In the aftermath of America’s most recent mass shooting, it’s easy to engage in several discussions. The first, and most obvious, is perhaps the most daunting — how to impose meaningful gun control, or at the least, how to introduce legislation that limits or fully bans the purchase of silencers, “bump stocks” and other military-grade accessories. The second is a desperate attempt to rationalize the actions of the shooter — was it ISIS, Al Qaeda, a lone wolf? Did they post a manifesto online or allude to their plot on social media? Unfortunately, this discussion proves to be as futile as the first, and less trivially, creates two separate narratives — one for shooters who are white, and one for those who are not. The third variety of conversation, which often comes alongside the second, is a discussion about who ought to have access to firearms in the first place — on the Right, this conversation is often part and parcel with the mental health debate, particularly when the shooter is a white male.
It should go without saying, but approximately 20 percent of Americans will suffer from mental illness in their lifetime, and while gun violence affects more Americans per capita than in any other industrialized nation, far fewer than 20 percent of Americans are violent shooters, and over half of civilian guns are owned by just three percent of the population.
The Sutherland Springs Shooter, 26-year-old Devin Patrick Kelley was among many other things, a white male.
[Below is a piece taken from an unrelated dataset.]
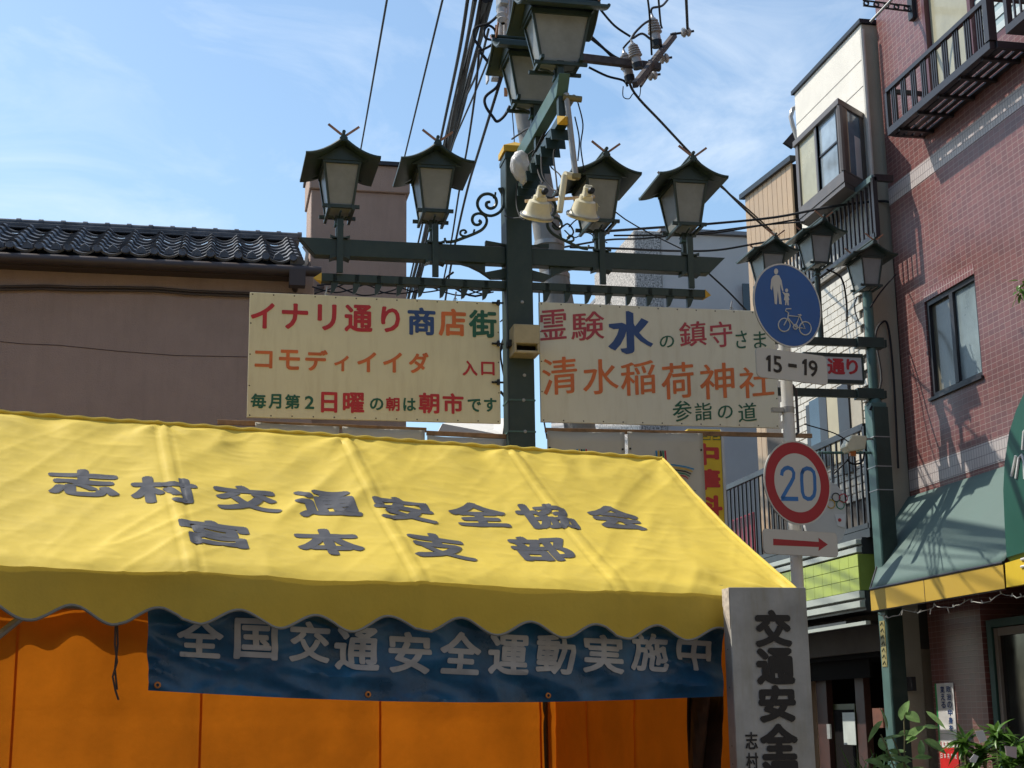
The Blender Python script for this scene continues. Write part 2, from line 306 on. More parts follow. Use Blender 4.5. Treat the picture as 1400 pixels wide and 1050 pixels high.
g = MB(); g.tube([(-9, ey - 0.03, ez - 0.045), (sx1 + 0.22, ey - 0.03, ez - 0.045)], 0.05, 10); g.box((-9, ey + 0.0, ez - 0.1), (sx1 + 0.05, ey + 0.04, ez + 0.0))
build('gutter', g, BROWNM, lb, smooth=True)
build('eave_soffit', MB().box((-9, ey + 0.04, ez - 0.09), (sx1 + 0.02, WY, ez - 0.03)), BROWNM, lb)
build('downpipe', MB().box((P(395, 375, Y=ey).x, ey - 0.09, ez - 0.2), (P(417, 375, Y=ey).x, ey + 0.02, ez - 0.05)).tube([P(404, 382, Y=ey), P(403, 400, Y=13.8), P(425, 402, Y=13.95), P(440, 392, Y=14.1)], 0.03), BROWNM, lb, smooth=True)
cs, sn = math.cos(pitch), math.sin(pitch)
build('roof_deck', MB().prism([(-9, ey, ez - 0.03), (-9, ry, rz - 0.03), (-9, ry + 1.6, ez), (-9, ry + 1.6, ez - 0.06), (-9, ey, ez - 0.06)], (9 + sx1, 0, 0)), DKALU, lb)
def tileprof(t):   # S-shaped pantile: trough then roll
    return -0.030 * math.sin(math.pi * min(t / 0.68, 1)) if t < 0.68 else 0.040 * math.sin(math.pi * (t - 0.68) / 0.32)
tm = MB(); nu = 12; th = 0.014
for lay in (0, 1):
    pass
vsT = []
for j, (a, lift) in enumerate(((0, 0.026), (step * 1.12, 0.0))):
    for i in range(nu + 1):
        t = i / nu; z = tileprof(t) + lift
        vsT.append((t * tp * 1.03, a * cs - z * sn, a * sn + z * cs))
for j, (a, lift) in enumerate(((0, 0.026), (step * 1.12, 0.0))):
    for i in range(nu + 1):
        t = i / nu; z = tileprof(t) + lift - th - (0.008 if j == 0 else 0)
        vsT.append((t * tp * 1.03, a * cs - z * sn, a * sn + z * cs))
q = nu + 1; fsT = []
for i in range(nu):
    fsT += [(i, i + 1, q + i + 1, q + i), (2 * q + i, 3 * q + i, 3 * q + i + 1, 2 * q + i + 1), (i, 2 * q + i, 2 * q + i + 1, i + 1)]
fsT += [(0, q, 3 * q, 2 * q), (nu, 2 * q + nu, 3 * q + nu, q + nu)]
tm.add(vsT, fsT)
t0 = None; ncol = 20
for c in range(ncol):
    for r in range(rows):
        loc = Vector((sx1 - (c + 1) * tp + random.uniform(-.003, .003), ey - 0.02 + r * step * cs, ez + 0.045 + r * step * sn + random.uniform(-.002, .002))) - lb.location
        if t0 is None:
            t0 = build('roof_tile', tm, KAWARA, lb, smooth=True, local=True); t0.location = loc
        else: share(t0, 'roof_tile', lb, loc)
em = MB().lathe([(0.0, -0.012), (0.036, -0.012), (0.04, 0.0), (0.036, 0.015), (0.0, 0.015)], (0, 0, 0), (0, -1, 0.3), 12)
sg = MB().prism([(-0.05, 0, 0), (-0.035, 0, 0.045), (0, 0, 0.07), (0.035, 0, 0.045), (0.05, 0, 0)], (0, 0.05, 0.02))
es = sgo = None
for c in range(ncol):
    x = sx1 - (c + 1) * tp
    for kind in (0, 1):
        loc = (Vector((x + tp * 0.84, ey - 0.035, ez + 0.075)) if kind == 0 else Vector((x + tp * 0.34, ey + 0.13, ez + 0.105))) - lb.location
        if kind == 0:
            if es is None: es = build('eave_tile_disc', em, KAWARA, lb, smooth=True, local=True); es.location = loc
            else: share(es, 'eave_tile_disc', lb, loc)
        else:
            if sgo is None: sgo = build('snow_guard', sg, KAWARA, lb, local=True); sgo.location = loc
            else: share(sgo, 'snow_guard', lb, loc)
rr = 0.042; rzt = P(200, 308.5, Y=ry).z
rcm = (rz + rzt - 0.05) / 2
for k, (a, b) in enumerate(((0.03, rcm - rz), (rcm - rz + 0.006, rzt - 0.055 - rz))):
    build('ridge_course', MB().box((-9, ry - 0.09 + k * 0.02, rz + a), (sx1 + 0.1 - 0.02 * k, ry + 0.09 - k * 0.02, rz + b)), KAWARA, lb, bevel=0.004)
rt = None; seg = 0.215; mseg = MB().tube([(0, 0, 0), (seg - 0.03, 0, 0)], 0.042, 12).tube([(seg - 0.04, 0, 0), (seg + 0.004, 0, 0)], 0.052, 12)
for k in range(24):
    loc = Vector((sx1 + 0.12 - (k + 1) * seg, ry, rzt - 0.042)) - lb.location
    if rt is None: rt = build('ridge_tile', mseg, KAWARA, lb, smooth=True, local=True); rt.location = loc
    else: share(rt, 'ridge_tile', lb, loc)
a = P(404, 370, Y=ey + 0.05); b = P(420, 342, Y=ey + 0.2)
vg = MB()
for r in range(rows):
    p0 = Vector((sx1, ey - 0.02 + r * step * cs, ez + 0.03 + r * step * sn)); p1 = p0 + Vector((0, step * cs * 1.05, step * sn * 1.05))
    build('verge_tile', MB().tube([p0, p1], [0.07, 0.05], 12), KAWARA, lb, smooth=True)
build('verge_end_plate', MB().tube([P(409, 369, Y=ey), P(418, 360, Y=ey), P(420, 345, Y=ey), P(414, 337, Y=ey)], [0.012, 0.02, 0.016, 0.01]), mat('pale_mortar', (0.5, 0.47, 0.42), 0.8), lb, smooth=True)
wb = MB(); pts = [P(x, y, Y=WY - 0.03) for x, y in ((-60, 395), (0, 396), (60, 395), (110, 397), (160, 397), (215, 398), (260, 402), (340, 405), (420, 408))]
for dz in (0, 0.028): wb.tube([p + Vector((0, 0, dz)) for p in pts], 0.012, 6)
tag(build('wall_cable', wb, BROWNM, smooth=True), 'pair of brown cables running along the mauve stucco wall under the gutter', 'cable')
build('wall_joint', MB().tube([P(x, y, Y=WY - 0.001) for x, y in ((-40, 463), (30, 470), (80, 472), (160, 480), (240, 486), (338, 488))], 0.004, 4), mat('hairline_crack', (0.09, 0.06, 0.055), 0.9), lb)
# ================================================================== unseen houses behind and beside the camera, added to block sky light
def plain_house(lab, x0, x1, y0, y1, h, m, face):
    t = thing('unseen_house', lab, 'house', ((x0 + x1) / 2, (y0 + y1) / 2, 0)); build('wall', MB().box((x0, y0, 0), (x1, y1, h)), m, t); build('roof', MB().box((x0 - 0.2, y0 - 0.2, h + 0.001), (x1 + 0.2, y1 + 0.2, h + 0.2)), BROWNM, t)
    n_ = int(((x1 - x0) if face[1] else (y1 - y0)) / 2.4)
    for k in range(n_):
        for z in [1.0 + 2.9 * j for j in range(int(h / 2.9))]:
            c = (x0 + 1.2 + k * 2.4) if face[1] else (y0 + 1.2 + k * 2.4)
            if face[1]: fy = y1 if face[1] > 0 else y0; a_ = (c - 0.6, fy - 0.01, z); b_ = (c + 0.6, fy + 0.02 * face[1], z + 1.2)
            else: fx = x1 if face[0] > 0 else x0; a_ = (fx - 0.01, c - 0.6, z); b_ = (fx + 0.02 * face[0], c + 0.6, z + 1.2)
            build('window', MB().box(a_, b_), DKGLASS, t)
plain_house('unseen brown rendered three storey house across the street behind the viewer', -14, 5.0, -16, -9, 11.5, MAUVE, (0, 1))
plain_house('unseen tan rendered house along the right pavement beside the viewer', 7.4, 14, -16, 8.2, 10.5, BEIGEW, (-1, 0))
plain_house('unseen grey rendered house on the left of the street beside the viewer', -18, -9.5, -8, 12.5, 10, GREYW, (1, 0))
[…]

He pledged no allegiance to ISIS, or any other group for that matter. But this is only one component of the Sutherland Springs story, though it is not one that is to be ignored, especially in light of the immediate calls for racial profiling, immigration prevention and all together bigotry advocated following Halloween’s truck attack in New York City. Much like Kelley, James Hodgkinson, and the Colorado Springs or Newtown shooter before them, were white men. Importantly, each also had a history of domestic violence. It has been widely reported that Kelley had served in the Air Force but was discharged in 2012 for assaulting his wife and child.
Though Omar Mateen (Orlando), Cedric Anderson (San Bernardino) and Seung-Hui Cho (Virginia Tech) were not white men, each had domestic or sexual violence histories. In at least 54 percent of mass shootings, the perpetrator also shot an intimate partner or relative. American women are 11 times more likely to be murdered by a firearm than women in any other developed nation. Eighty percent of people killed by firearms annually are women, and a woman is fatally shot by a current or former partner every 16 hours. Finally, though James Fields’ deadly weapon was an automobile, he too had a history of violence against women.
Often, it is said that “no one could have known” when mass shooters would strike. While with many young shooters, such as in the case of Columbine, this may be the case, a significant number of America’s mass shooters do have a documented pattern of violence — unfortunately, however, one where those affected are routinely shamed and questioned. Want to fight gun violence? Pay better attention to domestic abuse.